Issue 2/2020 - Come Together!


Dyslexic Thoughts

About Broken Threads by Fani Zguro

Anri Sala


Fani Zguro’s Broken Threads (2007) juxtaposes black and white shots from an Albanian spy movie with the dark tune of a murder ballad by Nick Cave & The Bad Seeds.
In the film—Fijet që Priten (1973), which also translates as broken threads—foreign agents and their local infiltrators conspire to destabilize the new Albanian society and undermine its achievements on the socialist path.
Assembling all the scenes in the film depicting the foreign agents, Zguro produces a collage of hip looks and western airs, fur coats and dark shades, incarnating what was then publicly demonized, but privately longed for. Wedded to the dark voice of Nick Cave, the sequel evokes a recollection of hushed penchants and covert desires. Naturally, Cave’s demeanor bolsters the villains’ badass aura.
In their song “The Curse of Millhaven” (1996), Nick Cave & The Bad Seeds portray the gloomy atmosphere of a fictitious American small town, as told by Loretta, a homicidal 15-year-old girl. The song is a distant upshot of roots revival, a trend that grew global in the 60s and 70s as it instilled a particular political expression and urgency in rock songs by incorporating folk elements or gory stories into their structures. Yet, the demonic ambiance in “The Curse of Millhaven” incites more withdrawal than rebellion. And its narrative amusingly befits the communist propaganda about decrepit life and disaffection on the dark side of the capitalist moon.
In a loose adaptation of Dostoyevsky’s Demons, Jean-Luc Godard touches on what could be seen as a reversed context.

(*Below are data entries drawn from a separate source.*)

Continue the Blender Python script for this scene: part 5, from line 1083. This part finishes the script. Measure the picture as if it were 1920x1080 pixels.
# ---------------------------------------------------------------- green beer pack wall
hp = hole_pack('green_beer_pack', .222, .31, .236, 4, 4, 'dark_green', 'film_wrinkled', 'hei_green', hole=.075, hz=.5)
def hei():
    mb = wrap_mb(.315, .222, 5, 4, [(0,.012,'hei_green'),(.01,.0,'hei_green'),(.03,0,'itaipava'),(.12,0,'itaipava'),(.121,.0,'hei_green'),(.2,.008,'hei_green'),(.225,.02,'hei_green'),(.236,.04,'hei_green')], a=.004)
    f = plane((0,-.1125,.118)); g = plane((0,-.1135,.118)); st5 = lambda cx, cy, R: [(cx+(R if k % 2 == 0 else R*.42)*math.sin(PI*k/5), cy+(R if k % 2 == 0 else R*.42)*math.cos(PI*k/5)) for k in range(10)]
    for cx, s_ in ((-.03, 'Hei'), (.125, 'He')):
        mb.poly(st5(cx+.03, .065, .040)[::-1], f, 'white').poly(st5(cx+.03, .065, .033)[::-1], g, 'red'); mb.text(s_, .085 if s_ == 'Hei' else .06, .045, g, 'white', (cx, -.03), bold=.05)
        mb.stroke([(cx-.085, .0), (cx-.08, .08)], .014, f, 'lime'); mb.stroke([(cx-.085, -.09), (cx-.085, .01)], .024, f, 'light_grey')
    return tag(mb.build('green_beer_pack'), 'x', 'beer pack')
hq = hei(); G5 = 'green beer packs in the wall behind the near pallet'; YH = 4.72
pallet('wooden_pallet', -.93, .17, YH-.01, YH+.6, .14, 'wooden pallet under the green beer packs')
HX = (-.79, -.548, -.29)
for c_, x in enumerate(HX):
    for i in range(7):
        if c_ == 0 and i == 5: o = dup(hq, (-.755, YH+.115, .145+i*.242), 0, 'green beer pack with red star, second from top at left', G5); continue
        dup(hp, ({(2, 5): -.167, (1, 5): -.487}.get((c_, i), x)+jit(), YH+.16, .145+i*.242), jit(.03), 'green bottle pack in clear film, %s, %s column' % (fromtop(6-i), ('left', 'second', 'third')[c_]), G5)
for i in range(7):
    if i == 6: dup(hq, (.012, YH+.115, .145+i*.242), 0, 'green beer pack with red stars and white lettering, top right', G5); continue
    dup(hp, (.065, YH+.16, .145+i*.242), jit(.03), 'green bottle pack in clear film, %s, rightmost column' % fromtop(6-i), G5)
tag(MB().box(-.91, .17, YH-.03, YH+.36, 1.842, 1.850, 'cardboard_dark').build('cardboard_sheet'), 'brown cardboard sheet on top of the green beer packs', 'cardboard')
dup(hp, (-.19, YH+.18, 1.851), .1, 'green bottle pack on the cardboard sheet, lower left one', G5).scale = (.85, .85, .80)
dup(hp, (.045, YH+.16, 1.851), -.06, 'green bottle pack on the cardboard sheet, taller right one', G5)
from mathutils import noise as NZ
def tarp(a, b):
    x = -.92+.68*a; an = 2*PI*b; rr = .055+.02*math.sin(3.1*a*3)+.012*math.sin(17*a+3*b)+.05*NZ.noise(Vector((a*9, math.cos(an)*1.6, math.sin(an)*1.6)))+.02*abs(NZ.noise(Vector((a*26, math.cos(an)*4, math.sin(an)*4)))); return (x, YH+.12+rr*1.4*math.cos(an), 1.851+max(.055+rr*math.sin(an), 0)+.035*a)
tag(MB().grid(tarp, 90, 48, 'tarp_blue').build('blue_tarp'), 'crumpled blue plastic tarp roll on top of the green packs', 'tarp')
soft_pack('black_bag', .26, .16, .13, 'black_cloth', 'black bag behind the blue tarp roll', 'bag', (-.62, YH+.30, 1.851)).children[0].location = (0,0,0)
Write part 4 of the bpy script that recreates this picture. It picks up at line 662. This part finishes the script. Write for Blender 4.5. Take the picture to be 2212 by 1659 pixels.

In his film La Chinoise (1967), five disgruntled Parisian youngsters, distressed by the escalation of American imperialism and society’s surrender to consumerism, convene in a bourgeois apartment to bring about change by revolutionary means.
I see similarities between the revolutionary five and the imperialist spies, not only between their poseur airs and hip style (or their fetish for sunglasses), but also their zealous predilection to disrupt and overthrow. Despite their antagonist aspirations, there is an affinity between the glum setting of Fije qe Priten and “it’s small and it’s mean and it’s cold” Millhaven. Regardless of their apparent differences, the fiery Véronique (played by Anne Wiazemsky in La Chinoise), reciting from the Little Red Book, echoes the hurting Loretta enumerating her murders through Cave’s beguiling timbre. They both exude a mood of “To be on your own / With no direction home.” United in their versatility, the aforementioned juxtapositions expose en passant the revolving nature of the end of ideological eras, as well as the fallacies of their zeitgeists.
“Because the world is round it turns me on / Because the world is round …” (The Beatles, Because, 1969) … it takes blindfolded precision to slip through history’s cycles, without asking yourself Because.